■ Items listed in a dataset
################

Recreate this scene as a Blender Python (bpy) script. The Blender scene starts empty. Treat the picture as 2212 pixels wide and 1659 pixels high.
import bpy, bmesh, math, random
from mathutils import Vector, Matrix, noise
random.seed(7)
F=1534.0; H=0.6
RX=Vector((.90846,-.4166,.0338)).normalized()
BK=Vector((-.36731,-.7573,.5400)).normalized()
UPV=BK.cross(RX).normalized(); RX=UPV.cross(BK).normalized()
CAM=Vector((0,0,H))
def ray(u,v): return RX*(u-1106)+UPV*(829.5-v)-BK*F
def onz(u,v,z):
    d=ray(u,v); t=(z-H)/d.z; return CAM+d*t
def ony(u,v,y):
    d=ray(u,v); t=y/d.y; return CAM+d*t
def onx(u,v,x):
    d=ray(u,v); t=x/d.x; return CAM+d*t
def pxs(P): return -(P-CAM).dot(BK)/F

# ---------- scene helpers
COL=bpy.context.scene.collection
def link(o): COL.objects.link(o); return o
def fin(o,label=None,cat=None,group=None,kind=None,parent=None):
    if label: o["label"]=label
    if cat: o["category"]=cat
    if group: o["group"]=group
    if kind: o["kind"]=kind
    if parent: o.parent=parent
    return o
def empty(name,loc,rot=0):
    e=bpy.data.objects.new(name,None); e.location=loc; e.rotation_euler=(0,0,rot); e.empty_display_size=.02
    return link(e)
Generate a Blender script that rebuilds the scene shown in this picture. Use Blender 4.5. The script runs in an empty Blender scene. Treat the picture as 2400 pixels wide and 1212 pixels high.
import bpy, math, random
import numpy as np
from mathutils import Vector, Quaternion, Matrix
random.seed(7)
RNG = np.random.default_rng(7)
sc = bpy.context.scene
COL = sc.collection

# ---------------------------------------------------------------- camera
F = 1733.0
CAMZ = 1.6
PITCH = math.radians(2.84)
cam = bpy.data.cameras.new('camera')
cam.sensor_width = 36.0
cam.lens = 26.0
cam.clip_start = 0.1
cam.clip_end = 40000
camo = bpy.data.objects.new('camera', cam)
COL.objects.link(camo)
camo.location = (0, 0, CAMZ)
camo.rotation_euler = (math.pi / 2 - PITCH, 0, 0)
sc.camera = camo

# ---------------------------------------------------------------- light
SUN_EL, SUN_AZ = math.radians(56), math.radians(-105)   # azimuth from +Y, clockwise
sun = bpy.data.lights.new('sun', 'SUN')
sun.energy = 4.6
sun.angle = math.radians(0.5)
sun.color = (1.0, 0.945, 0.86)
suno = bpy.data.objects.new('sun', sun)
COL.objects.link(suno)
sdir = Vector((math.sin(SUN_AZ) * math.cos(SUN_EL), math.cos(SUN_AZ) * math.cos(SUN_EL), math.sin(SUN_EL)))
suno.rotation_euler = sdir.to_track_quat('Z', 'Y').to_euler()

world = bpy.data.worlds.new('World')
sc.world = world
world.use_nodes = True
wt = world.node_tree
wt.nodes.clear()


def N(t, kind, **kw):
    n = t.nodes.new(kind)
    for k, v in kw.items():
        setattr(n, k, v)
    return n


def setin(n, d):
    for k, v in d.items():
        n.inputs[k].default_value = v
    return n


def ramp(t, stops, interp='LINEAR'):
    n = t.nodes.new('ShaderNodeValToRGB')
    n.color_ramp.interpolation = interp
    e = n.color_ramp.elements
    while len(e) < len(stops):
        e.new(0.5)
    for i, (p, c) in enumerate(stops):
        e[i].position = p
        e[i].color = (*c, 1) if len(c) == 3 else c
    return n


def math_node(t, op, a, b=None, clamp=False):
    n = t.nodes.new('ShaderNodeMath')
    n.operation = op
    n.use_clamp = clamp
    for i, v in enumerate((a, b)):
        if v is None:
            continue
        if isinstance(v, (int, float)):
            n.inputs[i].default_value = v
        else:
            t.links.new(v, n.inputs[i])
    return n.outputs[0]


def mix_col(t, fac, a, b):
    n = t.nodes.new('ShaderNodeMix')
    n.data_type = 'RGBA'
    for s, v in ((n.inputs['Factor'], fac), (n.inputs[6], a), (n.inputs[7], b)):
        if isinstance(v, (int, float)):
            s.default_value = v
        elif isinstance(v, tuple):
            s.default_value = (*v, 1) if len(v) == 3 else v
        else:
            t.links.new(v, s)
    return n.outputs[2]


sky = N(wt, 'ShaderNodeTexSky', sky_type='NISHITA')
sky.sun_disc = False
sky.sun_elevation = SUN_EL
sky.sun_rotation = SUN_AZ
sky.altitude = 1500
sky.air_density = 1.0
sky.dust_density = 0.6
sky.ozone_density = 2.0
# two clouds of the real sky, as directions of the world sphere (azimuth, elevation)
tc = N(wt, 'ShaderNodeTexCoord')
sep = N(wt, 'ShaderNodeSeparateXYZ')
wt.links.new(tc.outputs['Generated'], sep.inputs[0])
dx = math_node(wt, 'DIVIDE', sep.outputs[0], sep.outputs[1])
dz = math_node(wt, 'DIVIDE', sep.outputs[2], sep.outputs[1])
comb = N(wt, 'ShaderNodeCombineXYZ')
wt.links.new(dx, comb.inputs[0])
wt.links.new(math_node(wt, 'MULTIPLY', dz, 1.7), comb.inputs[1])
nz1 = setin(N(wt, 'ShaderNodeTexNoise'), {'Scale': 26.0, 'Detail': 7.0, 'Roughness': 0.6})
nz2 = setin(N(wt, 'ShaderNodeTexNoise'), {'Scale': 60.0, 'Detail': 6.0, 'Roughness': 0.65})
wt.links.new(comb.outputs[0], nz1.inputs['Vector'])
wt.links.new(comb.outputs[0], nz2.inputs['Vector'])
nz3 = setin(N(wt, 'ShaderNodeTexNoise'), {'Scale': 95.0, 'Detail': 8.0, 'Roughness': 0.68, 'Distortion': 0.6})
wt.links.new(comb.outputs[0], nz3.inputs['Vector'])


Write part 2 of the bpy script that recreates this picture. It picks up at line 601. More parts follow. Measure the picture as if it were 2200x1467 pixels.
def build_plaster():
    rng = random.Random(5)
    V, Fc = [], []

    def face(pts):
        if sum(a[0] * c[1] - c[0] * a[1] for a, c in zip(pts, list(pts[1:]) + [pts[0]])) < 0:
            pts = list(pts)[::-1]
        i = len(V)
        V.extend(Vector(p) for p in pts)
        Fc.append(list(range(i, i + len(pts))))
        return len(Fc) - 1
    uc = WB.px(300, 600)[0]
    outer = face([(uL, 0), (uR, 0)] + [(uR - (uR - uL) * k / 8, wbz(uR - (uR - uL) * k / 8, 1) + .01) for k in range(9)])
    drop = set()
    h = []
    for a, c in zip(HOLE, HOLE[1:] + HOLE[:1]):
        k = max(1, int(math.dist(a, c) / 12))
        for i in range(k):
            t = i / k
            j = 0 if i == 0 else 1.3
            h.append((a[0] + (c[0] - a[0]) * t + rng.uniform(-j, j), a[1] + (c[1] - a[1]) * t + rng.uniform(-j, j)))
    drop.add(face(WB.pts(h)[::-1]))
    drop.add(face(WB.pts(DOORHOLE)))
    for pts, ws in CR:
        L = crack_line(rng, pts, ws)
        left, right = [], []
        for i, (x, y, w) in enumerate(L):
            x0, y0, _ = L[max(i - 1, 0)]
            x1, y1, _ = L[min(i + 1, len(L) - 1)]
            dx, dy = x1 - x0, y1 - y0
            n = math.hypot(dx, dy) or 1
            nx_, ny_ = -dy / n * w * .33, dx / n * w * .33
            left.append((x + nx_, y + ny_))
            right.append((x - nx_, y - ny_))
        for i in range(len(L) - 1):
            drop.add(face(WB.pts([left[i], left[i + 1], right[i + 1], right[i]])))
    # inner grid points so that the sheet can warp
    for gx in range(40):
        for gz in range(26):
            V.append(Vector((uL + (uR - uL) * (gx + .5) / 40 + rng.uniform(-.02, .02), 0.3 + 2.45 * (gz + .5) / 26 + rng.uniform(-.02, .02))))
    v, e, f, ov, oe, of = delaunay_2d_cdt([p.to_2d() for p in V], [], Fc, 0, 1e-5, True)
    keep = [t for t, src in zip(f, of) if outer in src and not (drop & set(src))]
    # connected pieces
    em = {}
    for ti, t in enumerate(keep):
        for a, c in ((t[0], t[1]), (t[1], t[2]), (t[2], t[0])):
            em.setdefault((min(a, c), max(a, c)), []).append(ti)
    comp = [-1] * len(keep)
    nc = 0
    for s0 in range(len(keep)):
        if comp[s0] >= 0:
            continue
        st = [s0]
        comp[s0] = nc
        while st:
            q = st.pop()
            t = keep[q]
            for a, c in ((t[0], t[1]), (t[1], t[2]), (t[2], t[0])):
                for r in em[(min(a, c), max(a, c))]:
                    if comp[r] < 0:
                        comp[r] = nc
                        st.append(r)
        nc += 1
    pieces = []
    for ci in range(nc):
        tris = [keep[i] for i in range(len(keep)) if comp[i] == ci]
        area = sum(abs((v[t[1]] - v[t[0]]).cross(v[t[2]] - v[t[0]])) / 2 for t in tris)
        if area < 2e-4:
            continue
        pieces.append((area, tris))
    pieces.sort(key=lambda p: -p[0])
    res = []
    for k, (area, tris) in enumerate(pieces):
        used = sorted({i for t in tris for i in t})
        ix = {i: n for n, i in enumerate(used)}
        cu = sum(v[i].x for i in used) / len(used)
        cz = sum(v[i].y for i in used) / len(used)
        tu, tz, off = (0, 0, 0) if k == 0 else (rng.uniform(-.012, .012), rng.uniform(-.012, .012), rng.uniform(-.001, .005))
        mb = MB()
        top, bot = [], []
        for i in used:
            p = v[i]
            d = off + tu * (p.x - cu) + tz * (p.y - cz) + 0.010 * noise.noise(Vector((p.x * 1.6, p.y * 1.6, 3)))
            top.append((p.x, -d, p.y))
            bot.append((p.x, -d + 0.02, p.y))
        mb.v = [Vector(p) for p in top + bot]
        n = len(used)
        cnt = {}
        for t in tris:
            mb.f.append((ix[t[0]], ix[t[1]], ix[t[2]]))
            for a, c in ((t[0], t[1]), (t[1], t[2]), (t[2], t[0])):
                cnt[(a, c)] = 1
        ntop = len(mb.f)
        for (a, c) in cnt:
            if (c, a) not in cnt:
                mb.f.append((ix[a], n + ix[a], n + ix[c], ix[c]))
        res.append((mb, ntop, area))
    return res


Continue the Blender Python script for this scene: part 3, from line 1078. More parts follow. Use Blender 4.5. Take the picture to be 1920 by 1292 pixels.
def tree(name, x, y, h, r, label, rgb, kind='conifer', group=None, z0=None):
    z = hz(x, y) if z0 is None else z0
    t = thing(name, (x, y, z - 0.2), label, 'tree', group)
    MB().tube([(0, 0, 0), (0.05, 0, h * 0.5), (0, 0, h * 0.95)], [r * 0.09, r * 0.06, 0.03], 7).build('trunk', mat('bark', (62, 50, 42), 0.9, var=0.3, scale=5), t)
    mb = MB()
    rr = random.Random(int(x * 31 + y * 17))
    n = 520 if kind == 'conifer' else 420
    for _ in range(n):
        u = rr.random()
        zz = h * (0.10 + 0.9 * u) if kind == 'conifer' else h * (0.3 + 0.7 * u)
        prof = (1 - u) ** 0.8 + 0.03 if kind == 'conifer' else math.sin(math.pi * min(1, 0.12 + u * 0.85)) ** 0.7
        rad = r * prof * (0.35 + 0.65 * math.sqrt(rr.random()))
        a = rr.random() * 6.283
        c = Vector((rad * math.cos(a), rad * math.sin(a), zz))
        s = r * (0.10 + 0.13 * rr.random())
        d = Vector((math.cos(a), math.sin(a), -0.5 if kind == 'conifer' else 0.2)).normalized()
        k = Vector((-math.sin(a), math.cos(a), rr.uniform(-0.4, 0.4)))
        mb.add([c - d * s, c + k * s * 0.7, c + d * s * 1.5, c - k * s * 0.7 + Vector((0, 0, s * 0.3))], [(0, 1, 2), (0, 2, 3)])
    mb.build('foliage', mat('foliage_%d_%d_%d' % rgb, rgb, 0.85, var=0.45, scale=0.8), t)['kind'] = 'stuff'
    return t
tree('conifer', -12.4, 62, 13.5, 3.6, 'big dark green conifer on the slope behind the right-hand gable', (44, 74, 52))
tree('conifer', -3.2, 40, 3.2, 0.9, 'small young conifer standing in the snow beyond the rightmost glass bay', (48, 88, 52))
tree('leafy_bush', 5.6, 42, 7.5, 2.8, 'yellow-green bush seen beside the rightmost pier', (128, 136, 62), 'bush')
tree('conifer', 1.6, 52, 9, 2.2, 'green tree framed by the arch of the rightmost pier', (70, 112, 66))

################

■ INSTRUCTIONS FOR THE TASK
Identify the lines that contain the string "high", and copy every one of them.

■ THE SOLUTION
Recreate this scene as a Blender Python (bpy) script. The Blender scene starts empty. Treat the picture as 2212 pixels wide and 1659 pixels high.
Generate a Blender script that rebuilds the scene shown in this picture. Use Blender 4.5. The script runs in an empty Blender scene. Treat the picture as 2400 pixels wide and 1212 pixels high.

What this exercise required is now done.